### Task goal
All of the listing below must be repeated word for word. Pictures are the only thing to omit.

### Data provided
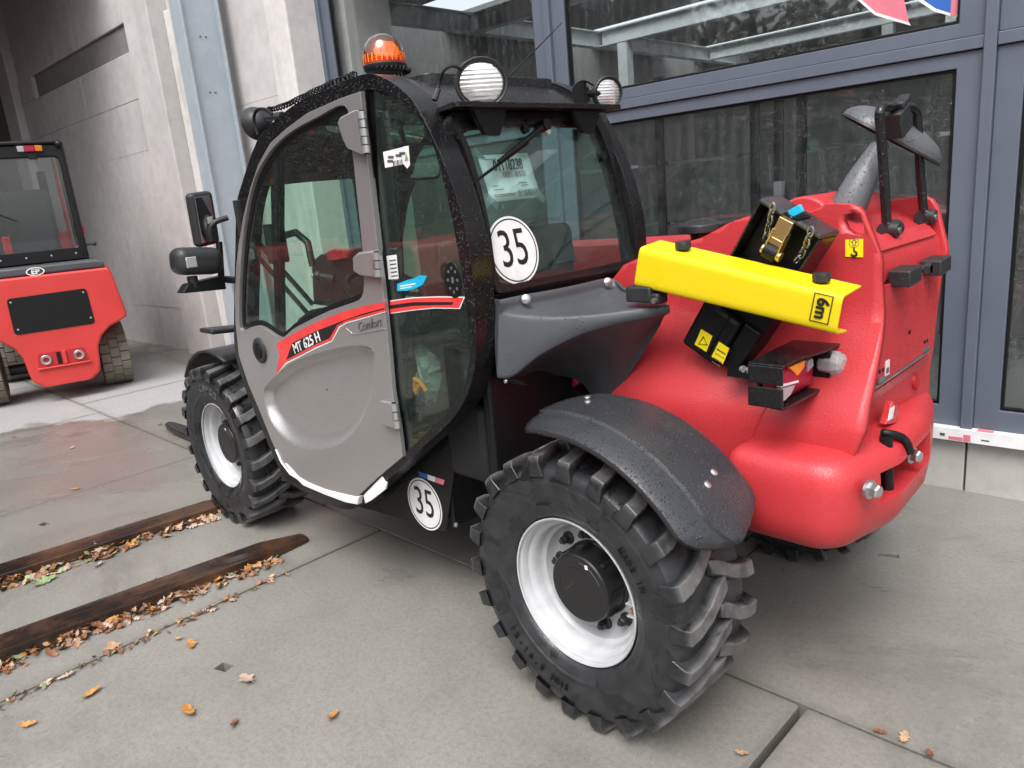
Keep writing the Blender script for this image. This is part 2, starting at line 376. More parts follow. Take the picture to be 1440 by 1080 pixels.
def inset(poly, d):
    """shrink a 2-D polygon by d along its vertex normals (d < 0 grows it)"""
    N = len(poly); area = sum(poly[i][0] * poly[(i + 1) % N][1] - poly[(i + 1) % N][0] * poly[i][1] for i in range(N))
    sg = 1 if area > 0 else -1; out = []
    for i in range(N):
        a, b, c = Vector(poly[i - 1]), Vector(poly[i]), Vector(poly[(i + 1) % N])
        n1 = Vector((-(b - a).y, (b - a).x)); n2 = Vector((-(c - b).y, (c - b).x))
        n1 = n1.normalized() if n1.length > 1e-9 else Vector((0, 0)); n2 = n2.normalized() if n2.length > 1e-9 else Vector((0, 0))
        m = n1 + n2
        m = m.normalized() if m.length > 1e-6 else n1
        k = 1 / max(0.5, m.dot(n1) if n1.length else 1)
        out.append((b.x + sg * m.x * d * k, b.y + sg * m.y * d * k))
    if d > 0.004:                                   # drop points that folded back over a tight corner
        V = [Vector(p) for p in poly]
        def dist(p):
            p = Vector(p); best = 1e9
            for i in range(N):
                a, b = V[i - 1], V[i]; e = b - a; t = 0 if e.length_squared < 1e-14 else max(0, min(1, (p - a).dot(e) / e.length_squared))
                best = min(best, (p - a - e * t).length)
            return best
        out = [p for p in out if dist(p) > d * 0.97]
    return out
YF = lambda p, d: (p[0], d, p[1])            # plates standing along the machine: (x, z) at a depth y
XF = lambda p, d: (d, p[0], p[1])            # plates across the machine: (y, z) at a depth x
ZF = lambda p, d: (p[0], p[1], d)            # lying plates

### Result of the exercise
Keep writing the Blender script for this image. This is part 2, starting at line 376. More parts follow. Take the picture to be 1440 by 1080 pixels.
def inset(poly, d):
    """shrink a 2-D polygon by d along its vertex normals (d < 0 grows it)"""
    N = len(poly); area = sum(poly[i][0] * poly[(i + 1) % N][1] - poly[(i + 1) % N][0] * poly[i][1] for i in range(N))
    sg = 1 if area > 0 else -1; out = []
    for i in range(N):
        a, b, c = Vector(poly[i - 1]), Vector(poly[i]), Vector(poly[(i + 1) % N])
        n1 = Vector((-(b - a).y, (b - a).x)); n2 = Vector((-(c - b).y, (c - b).x))
        n1 = n1.normalized() if n1.length > 1e-9 else Vector((0, 0)); n2 = n2.normalized() if n2.length > 1e-9 else Vector((0, 0))
        m = n1 + n2
        m = m.normalized() if m.length > 1e-6 else n1
        k = 1 / max(0.5, m.dot(n1) if n1.length else 1)
        out.append((b.x + sg * m.x * d * k, b.y + sg * m.y * d * k))
    if d > 0.004:                                   # drop points that folded back over a tight corner
        V = [Vector(p) for p in poly]
        def dist(p):
            p = Vector(p); best = 1e9
            for i in range(N):
                a, b = V[i - 1], V[i]; e = b - a; t = 0 if e.length_squared < 1e-14 else max(0, min(1, (p - a).dot(e) / e.length_squared))
                best = min(best, (p - a - e * t).length)
            return best
        out = [p for p in out if dist(p) > d * 0.97]
    return out
YF = lambda p, d: (p[0], d, p[1])            # plates standing along the machine: (x, z) at a depth y
XF = lambda p, d: (d, p[0], p[1])            # plates across the machine: (y, z) at a depth x
ZF = lambda p, d: (p[0], p[1], d)            # lying plates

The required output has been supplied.